## Start RECORDED DATA

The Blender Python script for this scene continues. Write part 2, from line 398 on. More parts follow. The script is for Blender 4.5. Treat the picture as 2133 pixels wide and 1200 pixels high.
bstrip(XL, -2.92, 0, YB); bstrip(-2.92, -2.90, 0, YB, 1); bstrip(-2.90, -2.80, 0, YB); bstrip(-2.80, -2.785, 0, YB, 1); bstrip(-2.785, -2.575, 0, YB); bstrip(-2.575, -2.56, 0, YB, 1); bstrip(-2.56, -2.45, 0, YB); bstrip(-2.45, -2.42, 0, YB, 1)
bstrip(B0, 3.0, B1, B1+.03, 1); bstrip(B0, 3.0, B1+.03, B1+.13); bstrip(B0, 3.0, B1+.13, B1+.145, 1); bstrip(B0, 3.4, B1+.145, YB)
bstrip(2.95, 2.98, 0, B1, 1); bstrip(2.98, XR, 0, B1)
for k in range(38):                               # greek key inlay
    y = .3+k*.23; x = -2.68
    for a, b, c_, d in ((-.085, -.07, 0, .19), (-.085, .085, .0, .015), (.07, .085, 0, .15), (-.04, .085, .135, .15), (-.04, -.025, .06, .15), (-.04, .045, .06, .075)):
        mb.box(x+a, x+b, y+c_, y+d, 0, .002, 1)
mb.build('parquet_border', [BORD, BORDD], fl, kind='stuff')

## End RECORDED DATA

The data above must be returned in full, exactly as written.

[COMPLETE RESPONSE]:
The Blender Python script for this scene continues. Write part 2, from line 398 on. More parts follow. The script is for Blender 4.5. Treat the picture as 2133 pixels wide and 1200 pixels high.
bstrip(XL, -2.92, 0, YB); bstrip(-2.92, -2.90, 0, YB, 1); bstrip(-2.90, -2.80, 0, YB); bstrip(-2.80, -2.785, 0, YB, 1); bstrip(-2.785, -2.575, 0, YB); bstrip(-2.575, -2.56, 0, YB, 1); bstrip(-2.56, -2.45, 0, YB); bstrip(-2.45, -2.42, 0, YB, 1)
bstrip(B0, 3.0, B1, B1+.03, 1); bstrip(B0, 3.0, B1+.03, B1+.13); bstrip(B0, 3.0, B1+.13, B1+.145, 1); bstrip(B0, 3.4, B1+.145, YB)
bstrip(2.95, 2.98, 0, B1, 1); bstrip(2.98, XR, 0, B1)
for k in range(38):                               # greek key inlay
    y = .3+k*.23; x = -2.68
    for a, b, c_, d in ((-.085, -.07, 0, .19), (-.085, .085, .0, .015), (.07, .085, 0, .15), (-.04, .085, .135, .15), (-.04, -.025, .06, .15), (-.04, .045, .06, .075)):
        mb.box(x+a, x+b, y+c_, y+d, 0, .002, 1)
mb.build('parquet_border', [BORD, BORDD], fl, kind='stuff')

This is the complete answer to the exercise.